The old Zen instruction goes simply: chop wood, carry water. The occasional crisis notwithstanding, most of us live simply much of the time. In ancient times we were shepherds and farmers, busy herding and tilling, hoping the wolves stayed away. Now we go to work, hang with friends/family, cheer for our favorite teams, generally live a comfy, settled reality. Then, just when things seem sorta predictable, along comes something or someone to shake us up, challenge us, make us move out of our comfort zone, sometimes for love, curiosity, or adventure, and others kicking and screaming every step of denial along the way.
In this week’s reading we’re given the Marvel-worthy tale of a pesky younger brother, a dreamer, sure he’s the handsomest and smartest guy in the room.
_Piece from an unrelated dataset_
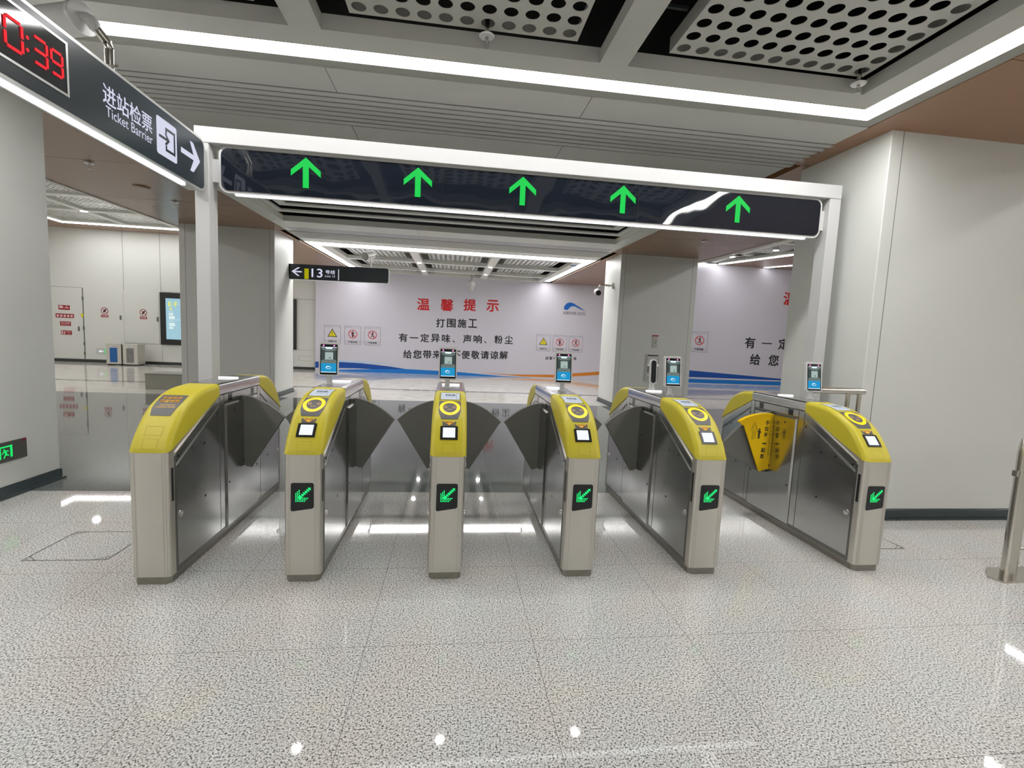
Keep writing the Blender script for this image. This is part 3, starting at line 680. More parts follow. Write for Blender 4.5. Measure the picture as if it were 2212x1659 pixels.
def hood(rear=False):
    b = B(); r = .034; xs = []
    n = 7
    for k in range(n+1): a = PI/2*k/n; xs.append((-HW+r-r*math.cos(a), r-r*math.sin(a)))
    xs += [(-.04, 0), (0, 0), (.04, 0)]
    for k in range(n, -1, -1): a = PI/2*k/n; xs.append((HW-r+r*math.cos(a), r-r*math.sin(a)))
    rows = []
    def ymin(x):
        q = max(0, abs(x)-(HW-.026)); return .026-math.sqrt(max(0, .026**2-q*q))
    for i, s in enumerate(SL):
        fr_ = s/SL[-1]; yb = .61*fr_**.92; zb = .795+(1.055-.795)*(yb/.61)
        row = [(-HW, max(yb, .026), zb)]
        for x, d in xs:
            p = hp(x, s, -d)
            ym = ymin(x); row.append((x, max(p.y, ym), max(p.z, .795+(1.055-.795)*(max(p.y, ym)/.61)+.001)))
        row.append((HW, max(yb, .026), zb)); rows.append(row)
    # rounded lower front lip
    if rear: k = .51/.61; rows = [[(x, L0-y*k, z) for x, y, z in row] for row in rows]
    VV = [[b.verts.new(p) for p in row] for row in rows]
    for a, c in zip(VV, VV[1:]):
        for j in range(len(a)-1):
            try: b.faces.new((a[j], a[j+1], c[j+1], c[j]))
            except ValueError: pass
    for a, c in zip(VV, VV[1:]): b.faces.new((a[0], c[0], c[-1], a[-1]))
    b.faces.new(VV[-1]); 
    try: b.faces.new(VV[0][::-1])
    except ValueError: pass
    bmesh.ops.remove_doubles(b, verts=b.verts, dist=.0004)
    bmesh.ops.recalc_face_normals(b, faces=b.faces)
    return b
CACHE = {}
def part(key, name, maker, m, parent, smooth=False):
    if key in CACHE:
        o = bpy.data.objects.new(name, CACHE[key]); COL.objects.link(o); o.parent = parent; return o
    o = link(name, maker(), m, parent, smooth); CACHE[key] = o.data; return o
def side_poly(pts, x0, x1): 
    b = B(); prism(b, pts, 'x', x0, x1); return b
KR = .51/.61
def my(y): return L0-y*KR     # mirror a front half position to the rear half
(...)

To make it worse, he’s foretelling upheaval and doom, the end of life as we know it.
The Joseph story is so wonderful because despite all the crap that’s done to him, it’s a story of survival and eventual triumph. His and maybe our own. He has amazing access and prescience, chaneling the signals, hints, and whispers that are all around us into the story of what’s coming, even if we can’t see it on our path.
He’s sold into slavery by his own brothers, narrowly escaping death. I see him lowered into the pit in the hands-up/don’t shoot position. Surrendering to a fate that no one would choose but is clearly his road. If you can foretell what follows, maybe it’s not so bad. if you’re the one in the pit, it must suck.
Biblical Hebrew has no tenses. It’s all a matter of interpretation. Was it then or is it now or will it become? Are you in the pit, climbing out, or does it loom ahead?
In real time our winter (like-a-bear-wants-to-be-hibernating) self is responding to all manner of December distractions. The go out/stay in rumblings fighting it out. And just as we officially declare the season of wood stoves, cocoa, and great books, the ratio of light to dark is shifting to brighter, a fraction of a day at a time. Pure cognitive dissonance. Are we trying to climb in or out?
There’s a great holiday in a couple months to celebrate “when the sap remembers to being to rise.” In the meantime, it’s still dreaming in the roots. The Joseph story says, this is the time to deeply listen. To become a little more prescient, to hear the secrets and portents the universe is whispering in your ear, about what is and will be, now and in times to come.
Use what you are told, so that when light shifts into spring you will emerge into your new, sappier, self. The one who spent winter listening, watching, cogitating, and ripening, letting all your guides and muses pour insight into your ears and soul. Be that you. The one who sees what’s coming as though it were now.
Because it’s all about tense. Past present future now. What the Buddhas and cosmologists tell us is true. Everything is present. Whether you’re a prince or in the pit can be a matter of perspective and attitude. And when it’s not, all the more reason to listen up and pay good attention.